> _WHAT NEEDS TO BE DONE_
Starting at the first line of the listing below, repeat each line up to and including the one containing "world = bpy.data.worlds.new('World');". Leave out pictures.

> _RECORDED DATA_
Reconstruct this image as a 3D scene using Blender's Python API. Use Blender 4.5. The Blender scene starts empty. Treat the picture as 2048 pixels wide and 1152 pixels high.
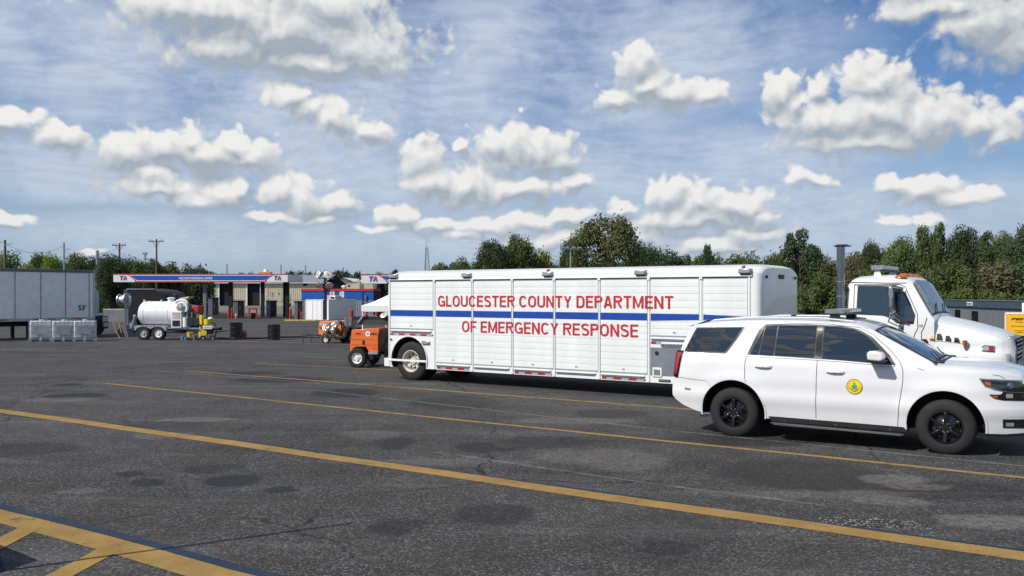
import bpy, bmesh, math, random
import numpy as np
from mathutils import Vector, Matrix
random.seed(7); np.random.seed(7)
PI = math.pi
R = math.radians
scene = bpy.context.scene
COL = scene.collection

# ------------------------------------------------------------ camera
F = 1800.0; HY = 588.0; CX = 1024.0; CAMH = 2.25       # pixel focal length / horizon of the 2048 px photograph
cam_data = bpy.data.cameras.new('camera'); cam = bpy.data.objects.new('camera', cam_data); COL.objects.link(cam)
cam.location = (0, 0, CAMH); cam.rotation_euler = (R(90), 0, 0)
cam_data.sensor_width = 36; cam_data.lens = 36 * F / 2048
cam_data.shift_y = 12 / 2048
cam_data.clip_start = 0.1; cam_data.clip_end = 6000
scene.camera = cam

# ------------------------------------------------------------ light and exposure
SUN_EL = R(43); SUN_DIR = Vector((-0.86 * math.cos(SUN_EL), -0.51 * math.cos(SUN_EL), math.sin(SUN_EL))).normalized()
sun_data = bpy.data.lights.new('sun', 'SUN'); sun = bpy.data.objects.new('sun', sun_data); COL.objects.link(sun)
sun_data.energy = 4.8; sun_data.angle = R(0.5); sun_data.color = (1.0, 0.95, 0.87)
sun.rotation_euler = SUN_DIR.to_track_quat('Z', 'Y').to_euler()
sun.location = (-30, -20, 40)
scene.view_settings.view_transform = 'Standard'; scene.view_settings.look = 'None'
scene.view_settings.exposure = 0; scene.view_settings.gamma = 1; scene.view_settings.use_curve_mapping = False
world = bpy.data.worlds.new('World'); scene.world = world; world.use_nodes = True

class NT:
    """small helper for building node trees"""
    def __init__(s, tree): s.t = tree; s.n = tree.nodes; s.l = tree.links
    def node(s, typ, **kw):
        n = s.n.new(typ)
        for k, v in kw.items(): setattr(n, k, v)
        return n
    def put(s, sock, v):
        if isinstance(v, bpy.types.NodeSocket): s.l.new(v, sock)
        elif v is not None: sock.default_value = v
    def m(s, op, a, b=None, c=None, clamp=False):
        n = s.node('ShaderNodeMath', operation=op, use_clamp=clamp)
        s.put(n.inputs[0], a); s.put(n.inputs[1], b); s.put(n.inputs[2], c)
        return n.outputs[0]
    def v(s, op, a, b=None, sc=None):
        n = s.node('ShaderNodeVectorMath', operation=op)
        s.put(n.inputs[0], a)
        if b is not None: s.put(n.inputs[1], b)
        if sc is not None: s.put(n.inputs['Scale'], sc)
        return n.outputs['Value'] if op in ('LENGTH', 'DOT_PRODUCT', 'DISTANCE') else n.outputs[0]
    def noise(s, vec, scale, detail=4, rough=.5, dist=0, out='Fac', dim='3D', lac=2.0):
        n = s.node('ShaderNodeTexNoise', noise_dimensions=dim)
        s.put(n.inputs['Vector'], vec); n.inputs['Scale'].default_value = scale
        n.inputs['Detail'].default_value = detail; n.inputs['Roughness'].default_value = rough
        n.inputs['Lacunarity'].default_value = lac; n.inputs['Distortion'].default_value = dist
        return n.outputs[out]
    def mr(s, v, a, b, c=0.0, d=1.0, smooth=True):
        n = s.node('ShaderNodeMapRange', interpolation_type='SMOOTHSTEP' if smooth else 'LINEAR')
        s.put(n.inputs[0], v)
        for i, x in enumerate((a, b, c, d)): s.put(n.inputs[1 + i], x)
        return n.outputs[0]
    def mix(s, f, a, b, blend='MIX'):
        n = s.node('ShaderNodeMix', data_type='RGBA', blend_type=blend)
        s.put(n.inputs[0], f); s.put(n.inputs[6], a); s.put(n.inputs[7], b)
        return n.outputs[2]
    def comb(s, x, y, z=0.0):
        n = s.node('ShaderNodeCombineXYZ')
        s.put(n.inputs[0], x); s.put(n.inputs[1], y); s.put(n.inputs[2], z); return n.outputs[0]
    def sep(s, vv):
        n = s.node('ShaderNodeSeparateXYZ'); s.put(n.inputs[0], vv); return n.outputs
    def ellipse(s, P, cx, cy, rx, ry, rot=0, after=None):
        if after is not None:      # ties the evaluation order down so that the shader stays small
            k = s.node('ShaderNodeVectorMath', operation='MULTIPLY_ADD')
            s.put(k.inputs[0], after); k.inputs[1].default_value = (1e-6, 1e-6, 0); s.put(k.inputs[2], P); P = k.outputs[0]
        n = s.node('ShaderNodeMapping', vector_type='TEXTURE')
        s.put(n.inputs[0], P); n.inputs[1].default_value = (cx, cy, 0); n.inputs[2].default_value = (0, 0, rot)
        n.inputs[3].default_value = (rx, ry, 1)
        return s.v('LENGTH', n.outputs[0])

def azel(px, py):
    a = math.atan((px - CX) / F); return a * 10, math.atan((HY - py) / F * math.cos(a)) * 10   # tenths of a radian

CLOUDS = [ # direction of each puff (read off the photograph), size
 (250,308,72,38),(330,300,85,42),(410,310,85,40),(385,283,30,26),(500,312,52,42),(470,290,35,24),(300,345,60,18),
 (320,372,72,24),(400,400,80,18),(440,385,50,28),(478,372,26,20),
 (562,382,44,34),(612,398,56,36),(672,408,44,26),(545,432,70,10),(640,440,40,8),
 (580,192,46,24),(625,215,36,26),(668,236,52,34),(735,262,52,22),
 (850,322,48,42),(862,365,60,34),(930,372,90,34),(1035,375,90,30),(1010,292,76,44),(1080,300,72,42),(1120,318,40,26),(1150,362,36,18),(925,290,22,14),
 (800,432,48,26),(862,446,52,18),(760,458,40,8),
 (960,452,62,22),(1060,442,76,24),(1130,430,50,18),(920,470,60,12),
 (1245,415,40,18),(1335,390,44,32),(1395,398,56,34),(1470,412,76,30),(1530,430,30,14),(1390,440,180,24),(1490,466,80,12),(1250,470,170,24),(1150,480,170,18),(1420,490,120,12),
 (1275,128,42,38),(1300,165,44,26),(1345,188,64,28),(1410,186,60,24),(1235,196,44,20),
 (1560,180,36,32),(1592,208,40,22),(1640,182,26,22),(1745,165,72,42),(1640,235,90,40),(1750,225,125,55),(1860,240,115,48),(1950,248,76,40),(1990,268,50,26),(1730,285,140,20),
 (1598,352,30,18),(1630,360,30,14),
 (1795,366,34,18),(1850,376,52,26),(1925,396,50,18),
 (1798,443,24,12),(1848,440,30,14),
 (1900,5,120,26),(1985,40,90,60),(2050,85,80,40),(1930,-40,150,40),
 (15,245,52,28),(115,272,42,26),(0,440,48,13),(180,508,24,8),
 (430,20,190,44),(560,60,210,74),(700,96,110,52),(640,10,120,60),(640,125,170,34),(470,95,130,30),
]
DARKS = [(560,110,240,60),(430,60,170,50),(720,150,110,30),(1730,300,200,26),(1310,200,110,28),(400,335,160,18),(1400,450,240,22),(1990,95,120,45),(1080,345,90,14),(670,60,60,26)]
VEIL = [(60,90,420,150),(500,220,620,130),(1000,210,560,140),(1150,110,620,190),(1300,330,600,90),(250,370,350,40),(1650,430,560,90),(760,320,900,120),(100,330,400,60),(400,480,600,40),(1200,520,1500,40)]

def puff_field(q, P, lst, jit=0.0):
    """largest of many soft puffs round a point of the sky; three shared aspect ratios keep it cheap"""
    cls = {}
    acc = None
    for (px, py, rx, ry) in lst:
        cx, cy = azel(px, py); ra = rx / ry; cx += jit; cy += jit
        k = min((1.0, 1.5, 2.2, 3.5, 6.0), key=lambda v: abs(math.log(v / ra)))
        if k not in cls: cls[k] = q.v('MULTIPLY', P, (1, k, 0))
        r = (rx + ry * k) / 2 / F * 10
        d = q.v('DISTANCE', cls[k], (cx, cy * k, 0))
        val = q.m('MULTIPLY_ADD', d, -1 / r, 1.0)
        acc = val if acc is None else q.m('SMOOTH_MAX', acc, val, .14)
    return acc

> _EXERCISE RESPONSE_
Reconstruct this image as a 3D scene using Blender's Python API. Use Blender 4.5. The Blender scene starts empty. Treat the picture as 2048 pixels wide and 1152 pixels high.
import bpy, bmesh, math, random
import numpy as np
from mathutils import Vector, Matrix
random.seed(7); np.random.seed(7)
PI = math.pi
R = math.radians
scene = bpy.context.scene
COL = scene.collection

# ------------------------------------------------------------ camera
F = 1800.0; HY = 588.0; CX = 1024.0; CAMH = 2.25       # pixel focal length / horizon of the 2048 px photograph
cam_data = bpy.data.cameras.new('camera'); cam = bpy.data.objects.new('camera', cam_data); COL.objects.link(cam)
cam.location = (0, 0, CAMH); cam.rotation_euler = (R(90), 0, 0)
cam_data.sensor_width = 36; cam_data.lens = 36 * F / 2048
cam_data.shift_y = 12 / 2048
cam_data.clip_start = 0.1; cam_data.clip_end = 6000
scene.camera = cam

# ------------------------------------------------------------ light and exposure
SUN_EL = R(43); SUN_DIR = Vector((-0.86 * math.cos(SUN_EL), -0.51 * math.cos(SUN_EL), math.sin(SUN_EL))).normalized()
sun_data = bpy.data.lights.new('sun', 'SUN'); sun = bpy.data.objects.new('sun', sun_data); COL.objects.link(sun)
sun_data.energy = 4.8; sun_data.angle = R(0.5); sun_data.color = (1.0, 0.95, 0.87)
sun.rotation_euler = SUN_DIR.to_track_quat('Z', 'Y').to_euler()
sun.location = (-30, -20, 40)
scene.view_settings.view_transform = 'Standard'; scene.view_settings.look = 'None'
scene.view_settings.exposure = 0; scene.view_settings.gamma = 1; scene.view_settings.use_curve_mapping = False
world = bpy.data.worlds.new('World'); scene.world = world; world.use_nodes = True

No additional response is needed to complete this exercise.